Cuma orang jadi heran, sudah ada empat bini yang selalu siap jadi ajang ngetap olie dan sporing balancing, Kartum masih juga mengembangkan budaya selingkuhnya. Konyolnya lagi, yang diselingkuhi tak pandang bulu. Siapapun orangnya dan usianya, asal wedok (wanita) ya disikat. “Biar tua, yang penting rasanya Bung!” begitu tekadnya.
Ini salah satu contohnya. Janda Disem yang tinggal di Desa Kotayasa Kecamatan Sumbang, mesti usianya sudah mulai rawan malaikat Izroil, masih ditelateni juga. Padahal secara pisik apa kelebihannya wanita itu? Rambut mayoritas telah memutih, kulit meski juga putih tapi sudah keriput. Pipi pun mulai kempot (cekung) karena giginya sebagian mulai permisi. Apa lagi tangannya kasar sekali karena kebanyakan mencuci di rumah orang.
Nenek-nenek ini secara ajeg dikunjungi, lalu keduanya pun memuaskan nafsu birahi. Tapi ternyata Mbah Disem memang masih hot juga. Dia masih bisa mengimbangi permainan lawan. Ibarat main bola, si nenek ini masih bisa membaca ke mana arah “bola”-nya Kartum.
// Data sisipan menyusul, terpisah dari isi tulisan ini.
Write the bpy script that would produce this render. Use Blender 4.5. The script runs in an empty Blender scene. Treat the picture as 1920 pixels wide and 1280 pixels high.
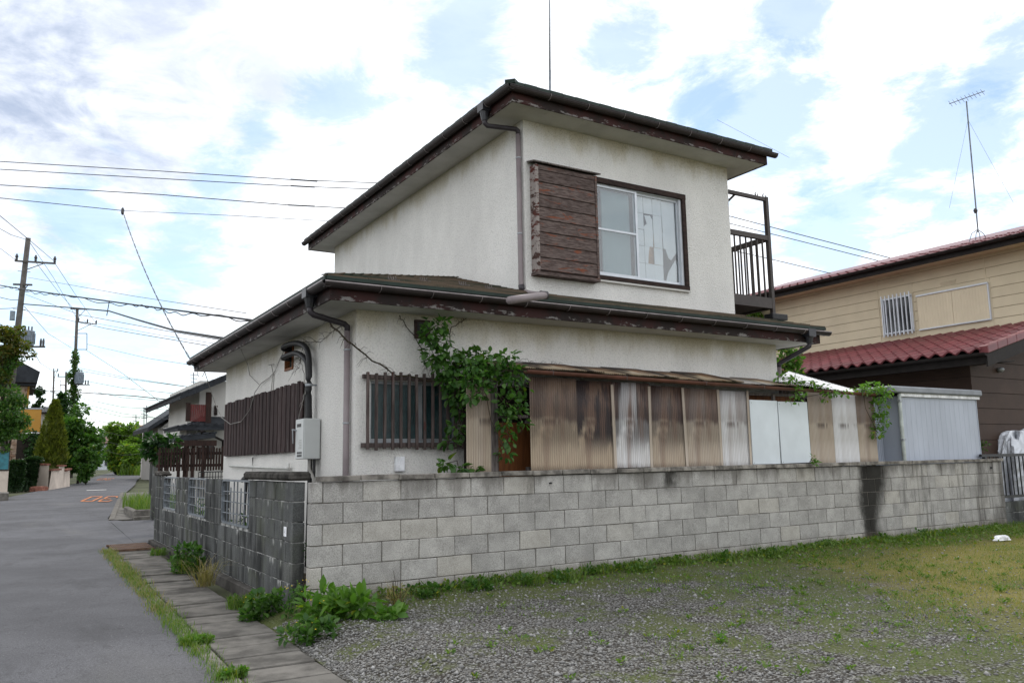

Mau didribel, mau diplintir, Mbah Disem masih bisa menangkap dengan mudah. Nah karena itu pula rupanya Kartum tak bisa melepaskan sang nenek.
Tapi Ny . Disem tahu juga bahwa tiada asmara tanpa biaya. Maksudnya, meskipun bukan jual beli sebagaimana tlembuk (pelacur), mestinya Kartum harus juga memberi sejumlah uang sehabis kencan, itung-itung buat beli sekapur sirih. Maklum, Mbah Disem ini memang juga masih makan sirih. Giginya yang tinggal beberapa biji, bila dipakai ketawa jadi mirip Mak Lampir.
Ada kalanya Kartum selalu memberi Mbah Disem, uang barang Rp 20.000,- hingga Rp 50.000,- Tapi pada kejadian beberapa hari lalu, dia sangat mengecewakan si nenek. Hanya dimintai uang Rp 30.000,- malah rontok nolnya satu lagi, alias hanya memberi Rp 3.000,- “Wong lanang apa kowe, mung pawitan manuk thok (lelaki apa kamu, hanya modal burung saja),” maki Mbah Disem usai termehek-mehek melayani nafsu Kartum.
Kartum ternyata kali ini marah besar. Masak sudah sering diberi 20-30 ribu sekali kencan, kok dibilang modal burung doang. Begitu tersinggungnya dia, Mbah Disem yang mulai rapuh itu dibanting ke ranjang lalu dicekik hingga tewas. Perhiasan miliknya yang tak seberapa lalu diambil. Tapi polisi yang jeli berhasil melacaknya dengan mudah. Berdasarkan sidik jari ditambah bukti anting-anting Mbah Disem di rumah Kartum, lelaki pembunuh itu tak berkutik. Dia pasrah digelandang ke Polres Banyumas.
Umur sudah begitu udzur kok masih juga digempur, sungguh ngawur.